Stored data:
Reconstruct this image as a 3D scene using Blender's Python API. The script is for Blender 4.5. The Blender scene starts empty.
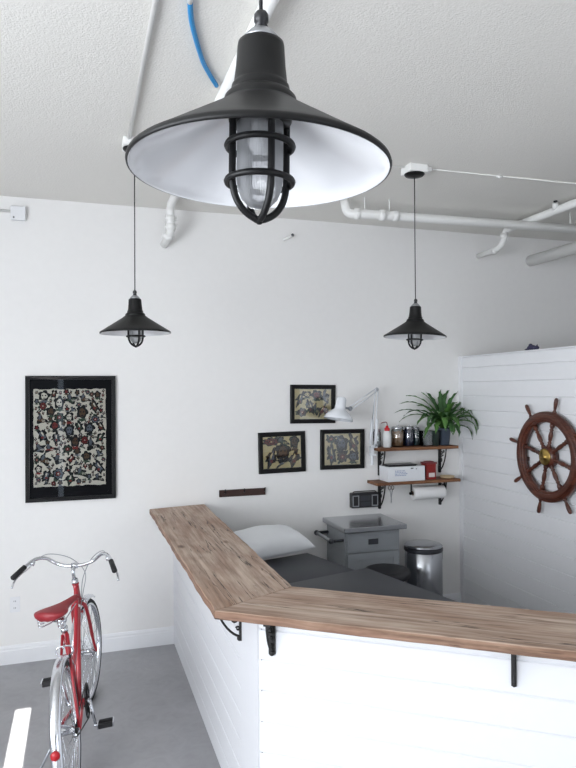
import bpy, math, random
from mathutils import Vector, Matrix
random.seed(7)
PI = math.pi
S = bpy.context.scene
COL = S.collection
R = math.radians

# ------------------------------------------------------------------ camera
CAM_Z = 2.0
yaw, pitch, roll = R(17.8716), R(0.6092), R(-0.3537)
fwd = Vector((math.sin(yaw)*math.cos(pitch), math.cos(yaw)*math.cos(pitch), math.sin(pitch)))
right = Vector((math.cos(yaw), -math.sin(yaw), 0)); up = right.cross(fwd)
r2 = right*math.cos(roll) + up*math.sin(roll)
u2 = -right*math.sin(roll) + up*math.cos(roll)
cd = bpy.data.cameras.new('camera'); cam = bpy.data.objects.new('camera', cd); COL.objects.link(cam)
cd.sensor_fit = 'HORIZONTAL'; cd.sensor_width = 36.0; cd.lens = 36.0*645.2/576.0
cd.clip_start = 0.05
M = Matrix(((r2.x, u2.x, -fwd.x, 0), (r2.y, u2.y, -fwd.y, 0), (r2.z, u2.z, -fwd.z, CAM_Z), (0, 0, 0, 1)))
cam.matrix_world = M
S.camera = cam

# ------------------------------------------------------------------ room size
D = 5.185      # back wall
CEIL = 3.458
XL, XR, YF = -3.3, 6.2, -2.5
PX = 3.333     # face of the partition

# ------------------------------------------------------------------ world, sun, daylight
w = bpy.data.worlds.new('sky'); S.world = w; w.use_nodes = True
bg = w.node_tree.nodes['Background']; bg.inputs[0].default_value = (0.72, 0.84, 1.0, 1); bg.inputs[1].default_value = 0.5

def area(name, loc, direction, sx, sy, power, color):
    l = bpy.data.lights.new(name, 'AREA'); l.shape = 'RECTANGLE'; l.size = sx; l.size_y = sy
    l.energy = power; l.color = color
    o = bpy.data.objects.new(name, l); COL.objects.link(o); o.location = loc
    o.rotation_euler = Vector(direction).to_track_quat('-Z', 'Y').to_euler()
    return o
sun = bpy.data.lights.new('sun', 'SUN'); sun.energy = 40.0; sun.angle = R(0.12); sun.color = (1.0, 0.97, 0.92)
so = bpy.data.objects.new('sun', sun); COL.objects.link(so)
so.rotation_euler = Vector((0, math.cos(R(23.3)), -math.sin(R(23.3)))).to_track_quat('-Z', 'Y').to_euler()
area('daylight_front', (2.1, YF+0.16, 1.75), (-0.1, 1, 0.16), 2.6, 2.6, 48, (0.90, 0.945, 1.0))
area('daylight_left', (XL+0.16, -0.05, 1.7), (1, 0.0, 0.12), 4.4, 2.4, 318, (0.90, 0.945, 1.0))
S.view_settings.view_transform = 'Standard'; S.view_settings.look = 'None'
S.view_settings.gamma = 1.0; S.view_settings.use_curve_mapping = False
S.view_settings.exposure = 0.04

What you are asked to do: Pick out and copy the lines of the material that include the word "scene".

Exercise output:
Reconstruct this image as a 3D scene using Blender's Python API. The script is for Blender 4.5. The Blender scene starts empty.
S = bpy.context.scene